Dear Damien, dear Robin,
Am 20.01.22 um 01:14 schrieb Damien Le Moal:
On 2022/01/20 2:57, Robin H. Johnson wrote:
Hi, not originally in the thread, but I've run into hardware where the
delay was bumpy before, when I did early porting around SATA PMP code
(https://dev.gentoo.org/~robbat2/patches/libata-development/ if you want
to see really old patches from 2006)
This series esp of a code approach that didn't get merged might be
interesting, that implements hotplug by polling:
https://dev.gentoo.org/~robbat2/patches/libata-development/2007/00-hp-poll/
Polling and a warning, when polling time exceeds like 10 ms, so users
can contact the hardware vendor, would indeed be the most flexible solution.

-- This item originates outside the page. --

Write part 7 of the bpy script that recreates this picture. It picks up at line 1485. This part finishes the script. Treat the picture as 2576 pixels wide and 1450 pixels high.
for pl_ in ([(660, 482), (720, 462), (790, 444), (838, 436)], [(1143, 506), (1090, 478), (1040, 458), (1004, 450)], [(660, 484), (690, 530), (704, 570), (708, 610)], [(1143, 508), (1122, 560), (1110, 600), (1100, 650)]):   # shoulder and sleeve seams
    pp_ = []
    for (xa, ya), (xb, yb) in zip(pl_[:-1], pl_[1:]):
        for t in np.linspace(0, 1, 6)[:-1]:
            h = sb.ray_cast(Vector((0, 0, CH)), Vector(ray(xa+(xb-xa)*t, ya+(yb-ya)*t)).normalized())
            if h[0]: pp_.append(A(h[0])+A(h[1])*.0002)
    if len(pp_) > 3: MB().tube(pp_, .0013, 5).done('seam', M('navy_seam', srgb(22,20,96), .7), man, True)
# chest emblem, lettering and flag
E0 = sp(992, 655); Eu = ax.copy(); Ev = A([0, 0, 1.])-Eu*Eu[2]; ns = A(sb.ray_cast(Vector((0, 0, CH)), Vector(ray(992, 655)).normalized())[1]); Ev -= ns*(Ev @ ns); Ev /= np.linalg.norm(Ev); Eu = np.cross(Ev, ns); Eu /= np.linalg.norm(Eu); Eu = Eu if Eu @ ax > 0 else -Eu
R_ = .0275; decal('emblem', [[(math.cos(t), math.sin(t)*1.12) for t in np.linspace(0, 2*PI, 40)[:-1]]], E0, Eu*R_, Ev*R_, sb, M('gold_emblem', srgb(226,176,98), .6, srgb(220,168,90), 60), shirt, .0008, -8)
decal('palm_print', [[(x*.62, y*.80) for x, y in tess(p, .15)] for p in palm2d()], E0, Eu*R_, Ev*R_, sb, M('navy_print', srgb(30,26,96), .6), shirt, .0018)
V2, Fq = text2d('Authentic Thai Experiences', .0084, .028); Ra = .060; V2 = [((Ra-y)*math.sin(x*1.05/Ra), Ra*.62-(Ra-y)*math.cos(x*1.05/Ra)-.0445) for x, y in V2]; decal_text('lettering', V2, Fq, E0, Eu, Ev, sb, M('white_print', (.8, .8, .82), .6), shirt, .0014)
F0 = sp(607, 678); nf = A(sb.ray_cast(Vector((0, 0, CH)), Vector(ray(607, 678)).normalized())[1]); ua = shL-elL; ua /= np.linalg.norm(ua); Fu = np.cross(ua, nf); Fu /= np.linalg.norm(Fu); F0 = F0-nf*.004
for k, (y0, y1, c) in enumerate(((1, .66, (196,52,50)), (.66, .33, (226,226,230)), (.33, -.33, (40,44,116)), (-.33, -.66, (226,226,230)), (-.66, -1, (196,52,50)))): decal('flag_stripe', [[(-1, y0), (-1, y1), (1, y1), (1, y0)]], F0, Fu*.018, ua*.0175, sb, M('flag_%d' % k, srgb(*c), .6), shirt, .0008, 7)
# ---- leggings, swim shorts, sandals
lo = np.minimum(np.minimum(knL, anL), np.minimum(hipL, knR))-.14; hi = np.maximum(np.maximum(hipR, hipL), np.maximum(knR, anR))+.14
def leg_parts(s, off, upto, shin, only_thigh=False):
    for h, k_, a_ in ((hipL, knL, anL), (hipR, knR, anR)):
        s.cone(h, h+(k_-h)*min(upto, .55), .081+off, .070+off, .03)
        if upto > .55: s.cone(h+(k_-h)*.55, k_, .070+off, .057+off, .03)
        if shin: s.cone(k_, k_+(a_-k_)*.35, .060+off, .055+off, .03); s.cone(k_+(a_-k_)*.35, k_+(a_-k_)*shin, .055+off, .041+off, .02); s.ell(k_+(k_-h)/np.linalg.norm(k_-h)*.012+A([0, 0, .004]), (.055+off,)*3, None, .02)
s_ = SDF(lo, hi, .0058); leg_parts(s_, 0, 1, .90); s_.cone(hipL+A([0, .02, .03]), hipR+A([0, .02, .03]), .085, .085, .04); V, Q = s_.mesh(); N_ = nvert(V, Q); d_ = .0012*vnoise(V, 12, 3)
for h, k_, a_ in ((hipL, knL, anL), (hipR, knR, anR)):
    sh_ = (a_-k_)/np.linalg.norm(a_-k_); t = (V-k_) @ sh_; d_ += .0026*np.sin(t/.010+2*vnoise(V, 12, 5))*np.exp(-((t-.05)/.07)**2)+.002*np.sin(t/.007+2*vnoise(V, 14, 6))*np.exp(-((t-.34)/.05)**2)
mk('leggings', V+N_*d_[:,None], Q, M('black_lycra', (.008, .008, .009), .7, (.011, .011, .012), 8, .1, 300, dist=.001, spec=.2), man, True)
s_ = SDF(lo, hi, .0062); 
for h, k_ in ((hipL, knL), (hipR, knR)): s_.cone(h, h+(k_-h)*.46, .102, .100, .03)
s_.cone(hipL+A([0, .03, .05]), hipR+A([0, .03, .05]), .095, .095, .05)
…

Robin, do you remember, why these patches were not applied? Just lack of
time and review, or where there issues?
On Fri, Jan 14, 2022 at 06:23:26PM +0900, Damien Le Moal wrote:
On 1/14/22 00:46, Paul Menzel wrote:
The 200 ms delay before debouncing the PHY was introduced for some buggy
old controllers. To decrease the boot time to come closer do instant
boot, add a parameter so users can override that delay.

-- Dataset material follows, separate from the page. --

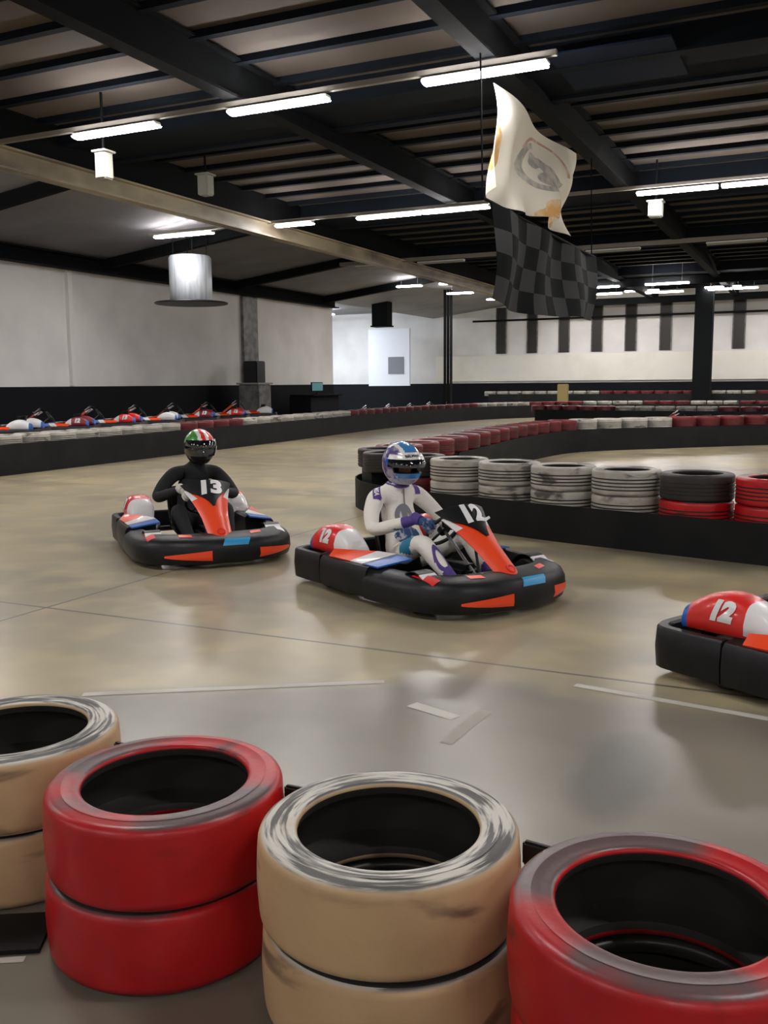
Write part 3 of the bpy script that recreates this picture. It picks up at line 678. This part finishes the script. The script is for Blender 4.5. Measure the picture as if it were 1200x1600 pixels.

The current implementation has several drawbacks, and is just a proof of
concept, which some experienced Linux kernel developer can probably
implement in a better way.
I do not think that a libata module parameter is not the way to go with
this: libata is used by all drivers, so for a system that has multiple
adapters, different delays cannot be specified easily.
I think this is a key thing here; and I like that your patch moves to a
flag.
Indeed, I did not think of that.
I am really thinking that the way to go about this is to remove the
200ms delay by default and add it only for drivers that request it with
a link flag. That is, ATA_LFLAG_NO_DEBOUNCE_DELAY needs to become
ATA_LFLAG_DEBOUNCE_DELAY.
I agree that removing it by default is right, but I'd like to make one
additional request here:
Please add a libata.force= flag that lets users enable/disable the delay
per adapter/link.
I think this would be valuable to rule out issues where the debounce
delay is needed on the drive side more than the controller side, esp. in
cases of poorly implemented port multipliers as Tejun & I found back in
2006.
Maybe libata.force=X.Y:no_debounce_delay & libata.force=X.Y:force_debounce_delay
The ata_parse_force_one function as it stands can't handle a parameter
to the value, so you cannot get libata.force=X.Y:debounce_delay=N
without also improving ata_parse_force_one.
Good point. I will look into adding this.
Awesome.
The other large delay is the link stability check in
sata_link_debounce(). 100ms is added (more for hotplug case) to ensure
that the SStatus register DET field provides a stable value. But I
cannot find any text in the AHCI and SATA IO specs that mandate such
large delay.
Nice find!
Adding back Damien’s answer text:
I tried to address all of the above. Please have a look at the top 4
patches in the sata-timing branch of the libata tree:
git@xxxxxxxxxxxxxxxxxxx:pub/scm/linux/kernel/git/dlemoal/libata
The sata-timing branch is for now based on libata for-5.17 branch.
Thank you for cooking this up. I tested this on the ASUS F2A85-M PRO
(AMD, 1022:0x7801), MSI B350M MORTAR (AMD, 1022:0x7901), and IBM S822LC
(Marvell, 1b4b:9235) with no issues and the expected decrease in boot time.
There are differences between the many HDDs & SSDs I have connected
though. There is a lot of scheduling side effects at play, so the gains
are variable in my case. A system with a single disk attached should be
used for proper evaluation.
That gets likely single-disk worst/best case, but I'm still worried
about port multipliers (sadly I don't have the worst-implemented ones
anymore, I sold them to some Windows users)
:)
I have a e-sata port-multiplier box in the lab. But I need to hook it up to my
test box, which means that I have to get out of home for once and go to the
office :) Will do that. Port-multiplier tests are also needed to complete Hannes
series renaming sysfs fields to match the debug messages.